Determine the number of lines where "Blender" occurs and reply with that number by itself.
--- START OF Excerpted records ---
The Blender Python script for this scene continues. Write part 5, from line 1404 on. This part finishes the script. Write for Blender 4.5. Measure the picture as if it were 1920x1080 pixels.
--- END OF Excerpted records ---
--- START OF Excerpted records ---
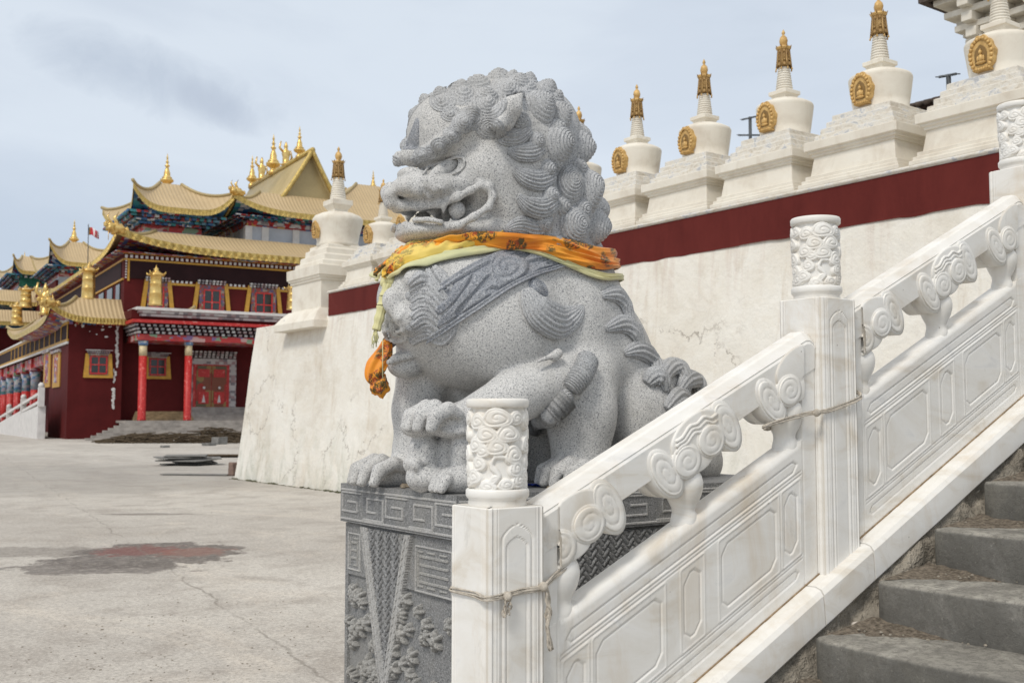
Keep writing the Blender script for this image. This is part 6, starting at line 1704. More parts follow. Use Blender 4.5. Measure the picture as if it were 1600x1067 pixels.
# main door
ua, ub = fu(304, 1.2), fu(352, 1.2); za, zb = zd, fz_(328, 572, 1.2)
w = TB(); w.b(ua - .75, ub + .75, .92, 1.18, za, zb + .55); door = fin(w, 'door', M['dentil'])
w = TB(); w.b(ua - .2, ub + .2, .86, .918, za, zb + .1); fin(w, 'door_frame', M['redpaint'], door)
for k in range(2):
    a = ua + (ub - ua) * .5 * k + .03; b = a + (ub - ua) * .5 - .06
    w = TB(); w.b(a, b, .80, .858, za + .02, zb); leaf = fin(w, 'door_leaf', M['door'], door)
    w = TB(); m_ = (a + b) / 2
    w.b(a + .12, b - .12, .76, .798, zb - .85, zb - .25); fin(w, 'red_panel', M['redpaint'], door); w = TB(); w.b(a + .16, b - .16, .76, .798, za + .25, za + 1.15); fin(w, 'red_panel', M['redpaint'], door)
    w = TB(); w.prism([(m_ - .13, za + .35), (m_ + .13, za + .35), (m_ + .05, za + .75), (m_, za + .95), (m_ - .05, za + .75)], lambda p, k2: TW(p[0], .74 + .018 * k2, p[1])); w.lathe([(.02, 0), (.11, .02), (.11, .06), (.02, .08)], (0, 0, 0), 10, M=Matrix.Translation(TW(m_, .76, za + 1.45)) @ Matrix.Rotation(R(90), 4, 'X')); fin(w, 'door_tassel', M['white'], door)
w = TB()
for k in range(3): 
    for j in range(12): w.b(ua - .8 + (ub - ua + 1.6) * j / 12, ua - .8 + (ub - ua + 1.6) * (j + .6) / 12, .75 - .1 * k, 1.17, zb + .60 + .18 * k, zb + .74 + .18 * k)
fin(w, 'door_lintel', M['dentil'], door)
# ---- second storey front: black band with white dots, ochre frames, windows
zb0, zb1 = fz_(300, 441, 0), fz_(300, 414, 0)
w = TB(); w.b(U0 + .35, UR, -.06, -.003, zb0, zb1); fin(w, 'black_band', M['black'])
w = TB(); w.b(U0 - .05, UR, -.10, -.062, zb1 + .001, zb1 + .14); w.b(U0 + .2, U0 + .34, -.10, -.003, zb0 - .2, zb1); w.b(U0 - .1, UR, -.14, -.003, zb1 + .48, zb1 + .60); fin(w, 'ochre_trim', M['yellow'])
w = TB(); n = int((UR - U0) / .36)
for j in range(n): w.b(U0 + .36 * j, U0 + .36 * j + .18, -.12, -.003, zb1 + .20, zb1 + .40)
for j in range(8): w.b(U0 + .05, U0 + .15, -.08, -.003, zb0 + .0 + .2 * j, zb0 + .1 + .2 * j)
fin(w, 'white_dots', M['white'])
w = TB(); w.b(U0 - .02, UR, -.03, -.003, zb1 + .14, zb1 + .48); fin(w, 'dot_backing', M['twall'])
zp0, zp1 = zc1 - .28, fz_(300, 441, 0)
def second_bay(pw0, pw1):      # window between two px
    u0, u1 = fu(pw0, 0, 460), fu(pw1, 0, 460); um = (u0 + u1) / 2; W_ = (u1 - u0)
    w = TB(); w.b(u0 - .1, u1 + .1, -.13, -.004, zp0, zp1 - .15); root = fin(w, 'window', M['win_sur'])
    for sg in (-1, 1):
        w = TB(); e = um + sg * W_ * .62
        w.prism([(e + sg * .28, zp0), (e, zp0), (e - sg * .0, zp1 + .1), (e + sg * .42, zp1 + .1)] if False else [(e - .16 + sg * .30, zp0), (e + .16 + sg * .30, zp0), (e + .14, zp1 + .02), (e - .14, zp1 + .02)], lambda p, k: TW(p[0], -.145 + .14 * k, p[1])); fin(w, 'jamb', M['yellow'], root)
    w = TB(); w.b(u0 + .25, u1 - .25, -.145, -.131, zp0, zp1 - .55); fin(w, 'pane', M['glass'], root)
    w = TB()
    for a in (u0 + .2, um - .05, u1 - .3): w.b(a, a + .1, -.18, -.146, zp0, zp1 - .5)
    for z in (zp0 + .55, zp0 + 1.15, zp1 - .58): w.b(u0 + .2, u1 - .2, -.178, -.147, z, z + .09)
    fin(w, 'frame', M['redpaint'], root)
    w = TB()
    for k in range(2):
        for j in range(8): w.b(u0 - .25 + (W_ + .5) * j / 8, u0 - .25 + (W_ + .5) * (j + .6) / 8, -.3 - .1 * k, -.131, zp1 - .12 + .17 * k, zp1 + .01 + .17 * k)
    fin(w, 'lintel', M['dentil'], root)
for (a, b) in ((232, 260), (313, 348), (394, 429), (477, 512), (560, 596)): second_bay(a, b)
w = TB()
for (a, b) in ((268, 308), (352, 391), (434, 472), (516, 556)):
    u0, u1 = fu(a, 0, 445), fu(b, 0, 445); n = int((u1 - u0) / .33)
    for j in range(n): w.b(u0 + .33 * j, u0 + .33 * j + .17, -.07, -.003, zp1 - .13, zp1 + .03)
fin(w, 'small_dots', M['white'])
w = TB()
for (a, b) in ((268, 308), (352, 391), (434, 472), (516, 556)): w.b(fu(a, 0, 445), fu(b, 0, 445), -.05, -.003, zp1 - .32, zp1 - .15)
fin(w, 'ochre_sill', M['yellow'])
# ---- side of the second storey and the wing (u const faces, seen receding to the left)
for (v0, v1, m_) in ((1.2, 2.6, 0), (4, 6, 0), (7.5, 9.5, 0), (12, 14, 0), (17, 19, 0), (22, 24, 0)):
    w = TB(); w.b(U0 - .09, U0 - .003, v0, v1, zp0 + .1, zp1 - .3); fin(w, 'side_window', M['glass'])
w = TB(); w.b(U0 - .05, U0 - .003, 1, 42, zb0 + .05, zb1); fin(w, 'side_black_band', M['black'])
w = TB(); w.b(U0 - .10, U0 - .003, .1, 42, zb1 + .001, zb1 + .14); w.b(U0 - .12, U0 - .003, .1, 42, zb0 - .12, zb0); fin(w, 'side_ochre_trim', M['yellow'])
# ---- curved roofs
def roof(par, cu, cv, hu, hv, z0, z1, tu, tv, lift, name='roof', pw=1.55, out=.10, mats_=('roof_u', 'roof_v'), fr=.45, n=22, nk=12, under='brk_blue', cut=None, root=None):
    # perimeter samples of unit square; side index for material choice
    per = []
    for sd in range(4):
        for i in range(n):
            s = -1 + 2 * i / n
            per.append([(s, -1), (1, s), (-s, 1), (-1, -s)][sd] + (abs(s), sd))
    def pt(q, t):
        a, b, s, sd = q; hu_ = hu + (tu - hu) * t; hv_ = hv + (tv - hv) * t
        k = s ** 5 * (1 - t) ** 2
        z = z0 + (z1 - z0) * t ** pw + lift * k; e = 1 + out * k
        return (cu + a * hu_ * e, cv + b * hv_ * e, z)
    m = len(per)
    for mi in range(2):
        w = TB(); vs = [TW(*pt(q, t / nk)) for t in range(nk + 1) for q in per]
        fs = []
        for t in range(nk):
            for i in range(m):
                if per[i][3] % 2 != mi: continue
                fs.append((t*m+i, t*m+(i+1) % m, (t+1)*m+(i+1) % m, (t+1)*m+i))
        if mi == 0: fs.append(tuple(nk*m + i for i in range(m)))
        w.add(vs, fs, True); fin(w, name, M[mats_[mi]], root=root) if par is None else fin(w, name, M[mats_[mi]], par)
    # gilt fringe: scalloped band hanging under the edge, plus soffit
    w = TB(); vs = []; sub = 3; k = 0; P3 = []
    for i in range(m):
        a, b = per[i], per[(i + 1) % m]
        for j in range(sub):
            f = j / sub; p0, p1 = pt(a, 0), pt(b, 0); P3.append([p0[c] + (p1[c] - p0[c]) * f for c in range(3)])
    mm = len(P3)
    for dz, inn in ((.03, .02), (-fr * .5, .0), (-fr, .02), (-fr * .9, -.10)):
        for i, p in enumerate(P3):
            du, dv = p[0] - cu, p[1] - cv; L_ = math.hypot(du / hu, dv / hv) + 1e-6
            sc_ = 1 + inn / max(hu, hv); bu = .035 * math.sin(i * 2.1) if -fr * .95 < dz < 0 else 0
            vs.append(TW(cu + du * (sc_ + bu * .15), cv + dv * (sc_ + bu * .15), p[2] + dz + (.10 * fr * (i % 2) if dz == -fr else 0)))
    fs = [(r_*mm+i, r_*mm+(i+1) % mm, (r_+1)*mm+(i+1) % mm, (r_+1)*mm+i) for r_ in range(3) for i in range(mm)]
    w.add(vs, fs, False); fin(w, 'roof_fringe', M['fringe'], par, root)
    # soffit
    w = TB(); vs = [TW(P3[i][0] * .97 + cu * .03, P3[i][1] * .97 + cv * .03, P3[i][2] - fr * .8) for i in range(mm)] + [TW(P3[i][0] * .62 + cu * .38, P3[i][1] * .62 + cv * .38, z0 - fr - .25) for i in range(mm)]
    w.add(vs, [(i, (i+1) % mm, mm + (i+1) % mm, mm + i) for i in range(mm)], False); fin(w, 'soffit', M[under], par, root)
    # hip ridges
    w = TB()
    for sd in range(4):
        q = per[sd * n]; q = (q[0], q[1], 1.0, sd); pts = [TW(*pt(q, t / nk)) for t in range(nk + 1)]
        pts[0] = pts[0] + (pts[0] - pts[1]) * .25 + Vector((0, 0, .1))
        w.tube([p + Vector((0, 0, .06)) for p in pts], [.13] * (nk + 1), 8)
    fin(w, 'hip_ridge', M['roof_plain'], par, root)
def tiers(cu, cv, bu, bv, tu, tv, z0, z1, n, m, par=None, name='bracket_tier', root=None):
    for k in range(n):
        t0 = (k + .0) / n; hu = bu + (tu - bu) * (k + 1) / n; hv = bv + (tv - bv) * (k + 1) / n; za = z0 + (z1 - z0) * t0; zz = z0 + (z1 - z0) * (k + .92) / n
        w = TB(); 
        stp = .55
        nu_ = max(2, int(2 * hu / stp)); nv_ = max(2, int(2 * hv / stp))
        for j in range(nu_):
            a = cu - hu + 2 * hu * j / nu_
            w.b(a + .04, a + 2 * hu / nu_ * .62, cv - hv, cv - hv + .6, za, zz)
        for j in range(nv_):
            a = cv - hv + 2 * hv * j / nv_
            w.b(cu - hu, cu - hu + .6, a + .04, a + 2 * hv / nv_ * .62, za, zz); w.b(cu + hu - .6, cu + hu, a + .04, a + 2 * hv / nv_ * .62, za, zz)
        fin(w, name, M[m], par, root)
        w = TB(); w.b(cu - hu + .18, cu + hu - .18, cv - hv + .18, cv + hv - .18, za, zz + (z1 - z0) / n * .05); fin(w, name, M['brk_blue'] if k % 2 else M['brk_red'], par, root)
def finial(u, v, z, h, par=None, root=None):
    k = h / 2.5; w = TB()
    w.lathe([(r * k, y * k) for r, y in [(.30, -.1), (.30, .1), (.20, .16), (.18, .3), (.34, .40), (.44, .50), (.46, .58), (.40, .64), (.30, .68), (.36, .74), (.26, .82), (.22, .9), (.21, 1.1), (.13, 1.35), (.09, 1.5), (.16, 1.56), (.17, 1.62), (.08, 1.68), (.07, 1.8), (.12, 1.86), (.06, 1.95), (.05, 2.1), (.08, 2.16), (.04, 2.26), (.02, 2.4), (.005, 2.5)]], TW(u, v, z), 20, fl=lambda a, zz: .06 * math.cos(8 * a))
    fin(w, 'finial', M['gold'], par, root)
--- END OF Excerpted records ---
**Written solution:**
2